“This mark of the beast has to go,” Cambridge, Massachusetts activist Daniel DeGuglielmo explained to me. “It’s white supremacy.”
The demonic insignia in question is the official seal of Massachusetts, appearing above state buildings as a seemingly innocuous blue coat of arms amidst a sea, suspiciously, of white. As outlined in the interfaith minister’s $24 million pro se lawsuit against the Commonwealth, the milquetoast blue emblem upon closer inspection reveals words and images destined to run afoul of the denizen of the bluest city in the bluest state.
The seal appears most conspicuously on the state flag. An arguably bellicose and barely visible motto tells everyone with 20⁄10 vision who understands Latin: “By the Sword We Seek Peace, But Peace Only under Liberty.” The central graphic features a bow-and-arrow-bearing Native American. Above is a sword gripped by a muscular arm, allegedly Miles Standish’s.

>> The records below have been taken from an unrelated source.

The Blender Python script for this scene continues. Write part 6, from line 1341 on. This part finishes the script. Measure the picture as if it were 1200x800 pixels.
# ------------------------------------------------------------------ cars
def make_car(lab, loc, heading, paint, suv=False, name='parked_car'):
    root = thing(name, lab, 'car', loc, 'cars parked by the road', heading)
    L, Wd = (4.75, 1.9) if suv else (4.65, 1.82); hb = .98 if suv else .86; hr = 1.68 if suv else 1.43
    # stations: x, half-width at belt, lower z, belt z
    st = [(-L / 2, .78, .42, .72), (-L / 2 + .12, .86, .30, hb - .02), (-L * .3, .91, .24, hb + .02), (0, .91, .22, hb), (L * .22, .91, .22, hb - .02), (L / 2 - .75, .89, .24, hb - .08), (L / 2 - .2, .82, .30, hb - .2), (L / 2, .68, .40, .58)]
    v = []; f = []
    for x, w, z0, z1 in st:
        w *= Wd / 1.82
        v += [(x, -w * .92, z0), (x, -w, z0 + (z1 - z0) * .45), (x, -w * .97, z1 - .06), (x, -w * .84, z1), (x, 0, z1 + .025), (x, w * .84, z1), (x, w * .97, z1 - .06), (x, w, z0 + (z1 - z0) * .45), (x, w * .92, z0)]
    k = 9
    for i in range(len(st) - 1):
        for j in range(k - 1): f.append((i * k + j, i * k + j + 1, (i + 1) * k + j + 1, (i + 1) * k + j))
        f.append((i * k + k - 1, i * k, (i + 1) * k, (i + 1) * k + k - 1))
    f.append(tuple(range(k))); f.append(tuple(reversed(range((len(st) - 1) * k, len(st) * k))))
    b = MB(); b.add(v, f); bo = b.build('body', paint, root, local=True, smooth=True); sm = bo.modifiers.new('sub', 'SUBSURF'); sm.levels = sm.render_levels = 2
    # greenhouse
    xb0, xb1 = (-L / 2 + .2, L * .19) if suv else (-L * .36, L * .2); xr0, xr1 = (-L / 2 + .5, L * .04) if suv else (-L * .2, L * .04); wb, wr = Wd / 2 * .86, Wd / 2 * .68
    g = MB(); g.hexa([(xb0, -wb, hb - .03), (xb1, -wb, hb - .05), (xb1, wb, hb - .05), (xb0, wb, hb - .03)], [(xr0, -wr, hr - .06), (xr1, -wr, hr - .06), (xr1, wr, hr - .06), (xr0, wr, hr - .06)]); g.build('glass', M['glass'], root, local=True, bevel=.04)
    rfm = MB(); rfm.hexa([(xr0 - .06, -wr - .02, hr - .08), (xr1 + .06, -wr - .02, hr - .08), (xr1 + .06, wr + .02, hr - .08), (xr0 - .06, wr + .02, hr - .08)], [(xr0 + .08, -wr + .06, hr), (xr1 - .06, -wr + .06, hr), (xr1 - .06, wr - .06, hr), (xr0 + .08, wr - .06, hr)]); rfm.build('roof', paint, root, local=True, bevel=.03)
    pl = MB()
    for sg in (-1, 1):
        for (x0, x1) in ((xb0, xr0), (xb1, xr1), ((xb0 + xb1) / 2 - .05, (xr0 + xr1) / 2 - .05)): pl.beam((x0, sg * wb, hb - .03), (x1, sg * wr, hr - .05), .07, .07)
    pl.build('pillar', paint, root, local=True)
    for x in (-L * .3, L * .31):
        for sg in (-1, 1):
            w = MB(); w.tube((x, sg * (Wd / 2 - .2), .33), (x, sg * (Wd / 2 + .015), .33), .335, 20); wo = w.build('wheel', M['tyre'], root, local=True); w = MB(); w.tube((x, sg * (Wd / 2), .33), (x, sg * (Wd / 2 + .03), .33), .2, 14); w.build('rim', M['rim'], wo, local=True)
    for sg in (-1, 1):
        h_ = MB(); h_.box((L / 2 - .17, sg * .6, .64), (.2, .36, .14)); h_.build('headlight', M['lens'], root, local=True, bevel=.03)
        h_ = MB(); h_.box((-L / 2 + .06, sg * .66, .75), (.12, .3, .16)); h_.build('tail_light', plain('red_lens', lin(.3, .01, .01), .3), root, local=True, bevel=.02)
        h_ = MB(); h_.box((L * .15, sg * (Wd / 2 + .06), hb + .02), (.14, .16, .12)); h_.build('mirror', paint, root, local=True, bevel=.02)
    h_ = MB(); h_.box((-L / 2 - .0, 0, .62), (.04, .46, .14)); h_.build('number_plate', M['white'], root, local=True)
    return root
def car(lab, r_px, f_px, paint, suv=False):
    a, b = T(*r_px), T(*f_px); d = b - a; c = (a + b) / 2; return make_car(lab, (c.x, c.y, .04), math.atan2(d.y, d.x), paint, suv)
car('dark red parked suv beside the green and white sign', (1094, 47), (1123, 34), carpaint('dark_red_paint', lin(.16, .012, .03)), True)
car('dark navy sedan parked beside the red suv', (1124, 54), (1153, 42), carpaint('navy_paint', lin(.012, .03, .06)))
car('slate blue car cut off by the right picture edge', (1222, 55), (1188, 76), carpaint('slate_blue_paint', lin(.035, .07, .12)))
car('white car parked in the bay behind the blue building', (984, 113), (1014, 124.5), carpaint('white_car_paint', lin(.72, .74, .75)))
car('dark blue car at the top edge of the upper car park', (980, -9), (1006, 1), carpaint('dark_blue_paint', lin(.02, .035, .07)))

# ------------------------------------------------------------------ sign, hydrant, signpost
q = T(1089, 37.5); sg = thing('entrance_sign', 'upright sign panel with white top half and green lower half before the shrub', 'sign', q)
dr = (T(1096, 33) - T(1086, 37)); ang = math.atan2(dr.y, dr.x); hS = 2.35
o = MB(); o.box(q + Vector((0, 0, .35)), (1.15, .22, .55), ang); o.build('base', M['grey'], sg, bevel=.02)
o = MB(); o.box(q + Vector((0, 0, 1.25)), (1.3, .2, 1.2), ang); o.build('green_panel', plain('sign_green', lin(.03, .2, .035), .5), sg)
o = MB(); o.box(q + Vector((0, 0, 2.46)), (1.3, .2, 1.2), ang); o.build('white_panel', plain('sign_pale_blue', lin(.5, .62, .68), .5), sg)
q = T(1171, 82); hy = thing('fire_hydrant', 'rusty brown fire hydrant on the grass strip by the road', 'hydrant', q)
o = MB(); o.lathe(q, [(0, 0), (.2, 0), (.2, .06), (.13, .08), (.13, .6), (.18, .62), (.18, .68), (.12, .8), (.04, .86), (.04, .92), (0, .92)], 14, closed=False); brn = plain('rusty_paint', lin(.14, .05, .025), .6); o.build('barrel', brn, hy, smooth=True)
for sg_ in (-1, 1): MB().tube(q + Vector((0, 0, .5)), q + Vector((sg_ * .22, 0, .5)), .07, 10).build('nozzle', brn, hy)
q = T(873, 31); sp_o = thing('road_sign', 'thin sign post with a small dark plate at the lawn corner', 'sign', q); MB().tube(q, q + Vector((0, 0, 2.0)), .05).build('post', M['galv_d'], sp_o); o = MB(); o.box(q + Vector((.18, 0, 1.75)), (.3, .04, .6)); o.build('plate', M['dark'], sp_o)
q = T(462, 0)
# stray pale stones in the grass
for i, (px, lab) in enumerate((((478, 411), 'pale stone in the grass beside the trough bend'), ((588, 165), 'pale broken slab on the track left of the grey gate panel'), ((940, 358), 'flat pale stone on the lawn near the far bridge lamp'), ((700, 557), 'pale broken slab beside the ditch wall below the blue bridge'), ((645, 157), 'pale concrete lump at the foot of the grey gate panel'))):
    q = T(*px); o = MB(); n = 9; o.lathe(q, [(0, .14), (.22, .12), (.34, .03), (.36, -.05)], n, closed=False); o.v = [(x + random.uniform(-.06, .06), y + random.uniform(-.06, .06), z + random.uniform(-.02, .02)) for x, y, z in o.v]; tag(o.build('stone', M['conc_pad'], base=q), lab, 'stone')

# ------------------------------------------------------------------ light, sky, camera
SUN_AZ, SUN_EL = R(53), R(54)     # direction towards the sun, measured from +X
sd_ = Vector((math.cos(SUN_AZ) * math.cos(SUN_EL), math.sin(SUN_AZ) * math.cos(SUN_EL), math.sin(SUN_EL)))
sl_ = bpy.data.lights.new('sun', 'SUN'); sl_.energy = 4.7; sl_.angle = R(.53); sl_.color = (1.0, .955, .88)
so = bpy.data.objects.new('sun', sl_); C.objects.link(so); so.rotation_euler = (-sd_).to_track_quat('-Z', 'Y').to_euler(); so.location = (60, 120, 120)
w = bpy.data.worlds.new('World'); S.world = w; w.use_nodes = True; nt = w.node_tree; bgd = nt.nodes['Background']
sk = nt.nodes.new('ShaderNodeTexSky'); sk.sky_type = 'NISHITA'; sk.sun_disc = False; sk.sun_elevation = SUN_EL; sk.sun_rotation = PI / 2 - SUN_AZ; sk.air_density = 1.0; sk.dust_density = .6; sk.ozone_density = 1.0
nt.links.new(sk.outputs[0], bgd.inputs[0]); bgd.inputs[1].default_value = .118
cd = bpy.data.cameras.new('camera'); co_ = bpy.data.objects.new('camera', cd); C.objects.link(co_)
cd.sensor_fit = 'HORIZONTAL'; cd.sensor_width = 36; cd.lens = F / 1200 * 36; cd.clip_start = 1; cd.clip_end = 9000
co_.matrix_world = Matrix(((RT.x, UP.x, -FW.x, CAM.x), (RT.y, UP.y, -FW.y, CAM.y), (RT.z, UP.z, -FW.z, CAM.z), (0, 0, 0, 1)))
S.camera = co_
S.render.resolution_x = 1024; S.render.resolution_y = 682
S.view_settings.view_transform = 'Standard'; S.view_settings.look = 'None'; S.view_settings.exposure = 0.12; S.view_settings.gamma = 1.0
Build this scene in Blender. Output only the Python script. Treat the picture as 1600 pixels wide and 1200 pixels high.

DeGuglielmo dubs the soldier who accompanied the Pilgrims a “rowdy,” a “murderer,” and “vile.” He notes that the arm is “in the cutting position—it’s ready to strike.” And with a Native American, even if a not-so-defenseless one, beneath the sword, the implication, notes DeGuglielmo, is ominous. “Is it right for the flag of the state of Massachusetts to have an arm and the sword of a murderer?”
DeGuglielmo filed suit in December and received a hearing in a Suffolk County court in early January. He expects his next hearing to determine whether the case will go to trial. One significant hurdle may involve standing. The plaintiff is neither a resident of Suffolk County nor an American Indian, at least in a legal sense. “All my studies and all my interactions with Native Americans produce a spirituality within myself that is Native American Indian,” DeGuglielmo explains. He cites the environmentalism and spirituality of indigenous people as tenets that his soul has embraced. “I am a Native American Indian,” he insists. He likens becoming an Indian to converting to Catholicism. “I am an Italian,” he concedes. “But we’re born here in the Americas.” And as an Indian, the flag imagery can’t help but incense. “They’re my people.”
DeGuglielmo’s suit seeks $24 million for his Sunshine of the America’s Foundation. “I will never accept one cent to my foundation for personal gain,” he notes. Instead, he envisions the bulk of the settlement funding American Indian art programs for high schools and an intercity, Native-themed, cultural exchange. Several hundred thousand dollars of the settlement would purchase new flags for the Commonwealth’s 351 cities and towns.
And what would that new standard look like? If the artist suing the state has any say, it would feature male and female Native Americans holding a puppy. Extending towards this central graphic would be white, yellow, brown, and black arms with various messages of gratitude toward Native Americans inscribed upon them. The interfaith minister implores Massachusetts to “take away all this violence and racism and replace it with art that reflects unity and respect.”
DeGuglielmo’s name may be the only one on the lawsuit but it isn’t the only one behind the sentiment. The Massachusetts Commission on Indian Affairs seeks a reconsideration of the emblem. State representative Byron Rushing of Boston has worked for several decades to change the state seal. DeGuglielmo cites Rushing’s failure to make headway in the state legislature as inspiration for his attempt to change the seal through the courts.
The seal’s sword-and-Indian imagery combines the Indian on the original seal authorized by Charles I and the Revolutionary-era seal depicting an armed colonist surrounded by the motto advocating liberty and peace through strength. Defenders of the flag contend that the words and imagery have to do with the Revolutionary War and the 17th-century Massachusetts Bay Colony and not with anything that occurred in neighboring Plymouth Colony. Mourt’s Relation, the famous history of the Pilgrims at Plymouth, notes that Miles Standish was instrumental in bringing about a peace treaty between the Pilgrims and Massasoit. The non-Puritan soldier’s military exploits included fending off a pre-dawn Indian attack at a place dubbed “The First Encounter,” and the more controversial ten-man raid on the Narraganset rivals to Massasoit in 1621 and the 1624 preemptive strike on the Indians encroaching upon the doomed Wessagusset outpost. The secretary of state’s history of the Massachusetts seal makes no mention of the depicted arm or broadsword belonging to Standish, who technically never lived within the Massachusetts Bay Colony—Plymouth Colony becoming part of Massachusetts thirty-five years after his death.
The Cambridge activist nevertheless maintains that the Massachusetts flag is a more menacing symbol for Native Americans than the Confederate battle flag is for African Americans or the swastika is for Jews. The born-again Indian maintains that “the sustaining presence of the state seal intimidates me.”